Simply shifting the source of funding for higher education tuition today merely postpones the inevitable steps we must take in order to make college education truly affordable, valuable, and accessible. Here are a few of those steps.
We need to scrutinize the design of college-level courses/programs and align those concretely with the real-world skills and competencies that lead to professional success in the 21st-century. To be clear, more than a redesign of current models we need to begin designing and delivering new ones.
We need to analyze our financial models and the costs associated with instructing and delivering our courses. This will necessarily include challenging our existing assumptions about the efficacy and efficiency of current instructional models. The real “gold standard” should be defined by (1) students’ attainment of the skills and competencies they need for personal and professional success, and (2) measured, demonstrable mastery of learning outcomes (approximately 60-65 per course).

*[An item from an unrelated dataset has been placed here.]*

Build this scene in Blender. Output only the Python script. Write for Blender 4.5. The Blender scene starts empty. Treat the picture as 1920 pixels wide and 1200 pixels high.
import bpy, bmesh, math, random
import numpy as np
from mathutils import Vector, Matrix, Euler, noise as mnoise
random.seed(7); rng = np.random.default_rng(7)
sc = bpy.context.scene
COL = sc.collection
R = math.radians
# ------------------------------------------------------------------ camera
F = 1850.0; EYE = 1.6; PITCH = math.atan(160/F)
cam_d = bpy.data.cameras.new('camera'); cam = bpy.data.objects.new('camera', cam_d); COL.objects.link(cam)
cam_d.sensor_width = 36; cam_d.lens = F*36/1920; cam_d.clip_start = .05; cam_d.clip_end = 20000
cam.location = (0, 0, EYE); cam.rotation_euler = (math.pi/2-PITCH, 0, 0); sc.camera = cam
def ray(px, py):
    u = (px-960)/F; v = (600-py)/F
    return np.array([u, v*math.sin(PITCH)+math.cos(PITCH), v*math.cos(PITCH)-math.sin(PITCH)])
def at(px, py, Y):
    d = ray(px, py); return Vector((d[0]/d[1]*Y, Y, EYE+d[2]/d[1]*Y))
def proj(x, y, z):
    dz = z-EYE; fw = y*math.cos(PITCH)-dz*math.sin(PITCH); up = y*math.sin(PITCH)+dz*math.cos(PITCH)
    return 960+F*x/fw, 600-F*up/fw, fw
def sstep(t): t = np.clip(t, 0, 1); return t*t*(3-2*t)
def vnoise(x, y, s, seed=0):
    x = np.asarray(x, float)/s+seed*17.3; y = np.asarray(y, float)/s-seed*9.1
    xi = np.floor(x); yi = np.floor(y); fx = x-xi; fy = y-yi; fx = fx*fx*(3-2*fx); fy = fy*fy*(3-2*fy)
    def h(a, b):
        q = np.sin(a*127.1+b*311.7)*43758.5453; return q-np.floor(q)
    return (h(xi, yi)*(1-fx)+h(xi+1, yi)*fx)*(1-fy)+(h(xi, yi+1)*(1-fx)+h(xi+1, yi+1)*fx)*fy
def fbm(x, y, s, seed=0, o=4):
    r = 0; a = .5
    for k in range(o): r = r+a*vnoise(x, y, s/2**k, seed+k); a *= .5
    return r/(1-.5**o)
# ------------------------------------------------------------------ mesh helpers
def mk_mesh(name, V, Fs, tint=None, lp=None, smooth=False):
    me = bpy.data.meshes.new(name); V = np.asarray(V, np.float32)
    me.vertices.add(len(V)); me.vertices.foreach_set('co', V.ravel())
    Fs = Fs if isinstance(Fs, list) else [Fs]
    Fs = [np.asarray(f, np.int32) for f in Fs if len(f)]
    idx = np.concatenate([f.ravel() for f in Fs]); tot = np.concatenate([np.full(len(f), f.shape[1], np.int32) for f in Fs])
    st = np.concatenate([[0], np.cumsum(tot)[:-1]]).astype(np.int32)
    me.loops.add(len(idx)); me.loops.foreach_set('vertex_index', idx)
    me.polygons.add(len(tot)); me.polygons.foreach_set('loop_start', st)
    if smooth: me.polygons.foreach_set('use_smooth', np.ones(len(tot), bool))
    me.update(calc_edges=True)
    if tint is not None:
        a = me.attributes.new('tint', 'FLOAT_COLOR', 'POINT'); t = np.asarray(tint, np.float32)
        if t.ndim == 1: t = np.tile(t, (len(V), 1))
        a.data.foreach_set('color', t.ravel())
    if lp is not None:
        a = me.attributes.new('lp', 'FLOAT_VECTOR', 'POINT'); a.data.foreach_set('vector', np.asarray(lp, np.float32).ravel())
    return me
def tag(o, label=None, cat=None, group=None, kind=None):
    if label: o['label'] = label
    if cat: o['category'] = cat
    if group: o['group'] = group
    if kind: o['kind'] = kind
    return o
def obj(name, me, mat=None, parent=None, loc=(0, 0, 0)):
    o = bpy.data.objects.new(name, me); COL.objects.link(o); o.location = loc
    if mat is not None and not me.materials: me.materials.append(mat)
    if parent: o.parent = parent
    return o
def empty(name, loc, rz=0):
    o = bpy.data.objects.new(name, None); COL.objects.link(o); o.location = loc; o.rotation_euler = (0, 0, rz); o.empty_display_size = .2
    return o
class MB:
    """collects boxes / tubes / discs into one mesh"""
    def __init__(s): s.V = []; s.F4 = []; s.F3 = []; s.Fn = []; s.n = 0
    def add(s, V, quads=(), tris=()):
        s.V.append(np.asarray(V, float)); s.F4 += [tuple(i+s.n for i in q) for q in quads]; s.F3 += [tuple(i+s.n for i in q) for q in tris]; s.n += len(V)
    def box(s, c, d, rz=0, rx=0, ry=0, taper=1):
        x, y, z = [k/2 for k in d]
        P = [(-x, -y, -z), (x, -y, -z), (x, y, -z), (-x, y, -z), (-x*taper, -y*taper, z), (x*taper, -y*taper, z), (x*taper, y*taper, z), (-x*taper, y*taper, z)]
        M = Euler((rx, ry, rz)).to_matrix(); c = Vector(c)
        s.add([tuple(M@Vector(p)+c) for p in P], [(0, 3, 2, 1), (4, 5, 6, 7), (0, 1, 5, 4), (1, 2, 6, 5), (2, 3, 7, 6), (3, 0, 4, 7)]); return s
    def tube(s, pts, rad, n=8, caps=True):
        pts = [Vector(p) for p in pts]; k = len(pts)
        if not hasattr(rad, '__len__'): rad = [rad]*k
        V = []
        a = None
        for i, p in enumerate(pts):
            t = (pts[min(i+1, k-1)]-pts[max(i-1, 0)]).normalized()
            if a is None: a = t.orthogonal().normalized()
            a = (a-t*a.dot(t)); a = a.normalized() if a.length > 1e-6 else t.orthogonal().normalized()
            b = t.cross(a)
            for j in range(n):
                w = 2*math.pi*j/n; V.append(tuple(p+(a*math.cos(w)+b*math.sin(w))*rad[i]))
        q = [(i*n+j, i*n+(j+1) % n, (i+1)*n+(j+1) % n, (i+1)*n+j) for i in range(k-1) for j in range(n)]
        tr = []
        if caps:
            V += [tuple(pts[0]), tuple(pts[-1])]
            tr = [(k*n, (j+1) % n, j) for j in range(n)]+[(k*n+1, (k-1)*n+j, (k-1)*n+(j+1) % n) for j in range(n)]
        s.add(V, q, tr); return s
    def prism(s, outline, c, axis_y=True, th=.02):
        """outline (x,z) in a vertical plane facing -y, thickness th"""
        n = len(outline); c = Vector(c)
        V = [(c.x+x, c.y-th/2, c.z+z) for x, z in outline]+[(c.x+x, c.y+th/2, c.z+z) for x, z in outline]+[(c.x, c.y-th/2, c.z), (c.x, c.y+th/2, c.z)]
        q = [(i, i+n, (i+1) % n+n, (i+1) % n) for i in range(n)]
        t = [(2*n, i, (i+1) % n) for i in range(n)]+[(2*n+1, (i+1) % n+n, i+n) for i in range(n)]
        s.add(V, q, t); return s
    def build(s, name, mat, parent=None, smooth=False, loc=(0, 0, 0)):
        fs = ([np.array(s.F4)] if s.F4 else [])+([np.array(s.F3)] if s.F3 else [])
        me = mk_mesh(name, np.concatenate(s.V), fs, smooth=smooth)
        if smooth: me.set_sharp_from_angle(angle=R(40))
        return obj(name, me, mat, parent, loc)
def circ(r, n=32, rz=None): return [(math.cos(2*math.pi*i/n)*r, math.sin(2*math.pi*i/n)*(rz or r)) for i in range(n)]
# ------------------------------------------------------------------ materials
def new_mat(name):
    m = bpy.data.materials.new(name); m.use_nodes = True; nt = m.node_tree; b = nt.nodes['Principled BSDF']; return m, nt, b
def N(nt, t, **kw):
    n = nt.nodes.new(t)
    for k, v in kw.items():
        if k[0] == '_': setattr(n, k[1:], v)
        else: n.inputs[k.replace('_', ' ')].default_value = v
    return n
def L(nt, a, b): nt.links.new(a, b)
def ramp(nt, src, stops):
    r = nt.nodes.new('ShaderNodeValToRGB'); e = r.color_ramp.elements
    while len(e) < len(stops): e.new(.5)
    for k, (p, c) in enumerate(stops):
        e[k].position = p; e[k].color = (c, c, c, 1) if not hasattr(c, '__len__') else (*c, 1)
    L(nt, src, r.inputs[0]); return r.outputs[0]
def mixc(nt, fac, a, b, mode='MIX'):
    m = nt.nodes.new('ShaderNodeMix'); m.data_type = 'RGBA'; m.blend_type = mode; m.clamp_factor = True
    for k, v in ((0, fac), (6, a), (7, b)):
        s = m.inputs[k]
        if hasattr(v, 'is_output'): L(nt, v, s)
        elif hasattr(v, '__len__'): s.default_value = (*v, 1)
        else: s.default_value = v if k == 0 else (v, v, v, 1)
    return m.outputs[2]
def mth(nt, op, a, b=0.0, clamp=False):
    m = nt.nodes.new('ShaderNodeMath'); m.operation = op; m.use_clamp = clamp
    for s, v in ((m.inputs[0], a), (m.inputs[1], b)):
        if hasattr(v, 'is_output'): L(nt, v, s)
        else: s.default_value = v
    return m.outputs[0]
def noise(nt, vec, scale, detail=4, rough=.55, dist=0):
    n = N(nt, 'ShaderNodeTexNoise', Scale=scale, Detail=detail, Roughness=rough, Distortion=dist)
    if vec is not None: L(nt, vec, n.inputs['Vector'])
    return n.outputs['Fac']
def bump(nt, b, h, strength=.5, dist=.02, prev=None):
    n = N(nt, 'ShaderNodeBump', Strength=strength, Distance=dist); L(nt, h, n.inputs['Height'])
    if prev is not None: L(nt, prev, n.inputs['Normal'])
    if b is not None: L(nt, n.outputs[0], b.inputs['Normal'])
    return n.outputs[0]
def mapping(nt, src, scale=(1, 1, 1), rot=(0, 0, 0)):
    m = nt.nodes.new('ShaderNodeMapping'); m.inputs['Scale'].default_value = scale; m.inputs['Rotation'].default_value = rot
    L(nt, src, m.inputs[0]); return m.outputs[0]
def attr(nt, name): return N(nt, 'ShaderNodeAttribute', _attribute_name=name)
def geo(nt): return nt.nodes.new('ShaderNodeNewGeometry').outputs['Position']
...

We need to build course and program product/delivery models that provide equitable access to everyone in the U.S., regardless of where they live, their socioeconomic status, and their access to technology. These models must address, specifically, students in rural areas and the inner-city, as well as incarcerated adults.
We must challenge ourselves to redefine affordability. This definition should not be based on our current models but, rather, should begin by asking the people who can’t afford college how much they might be able to pay and then working backward from there.
Real affordability means that we have models for college-level studies that can be paid for by the consumer (parents and students) without the need for student loans. Our work at TEL has led us to define this as approximately $1,300 for a year of college, all-inclusive.
Real affordability also means not sacrificing quality. The goal must be to reduce costs while improving the experience. Specifically, truly affordable courses must deliver learning experiences that result in the demonstrable mastery of measurable outcomes, and that this mastery can be shared in meaningful ways with potential employers.
Our work at TEL, every day, is about proving that true affordability in higher education is achievable and sustainable. It will not happen, however, without challenging some of our current models and our traditional ways of thinking about how to design and deliver a college education.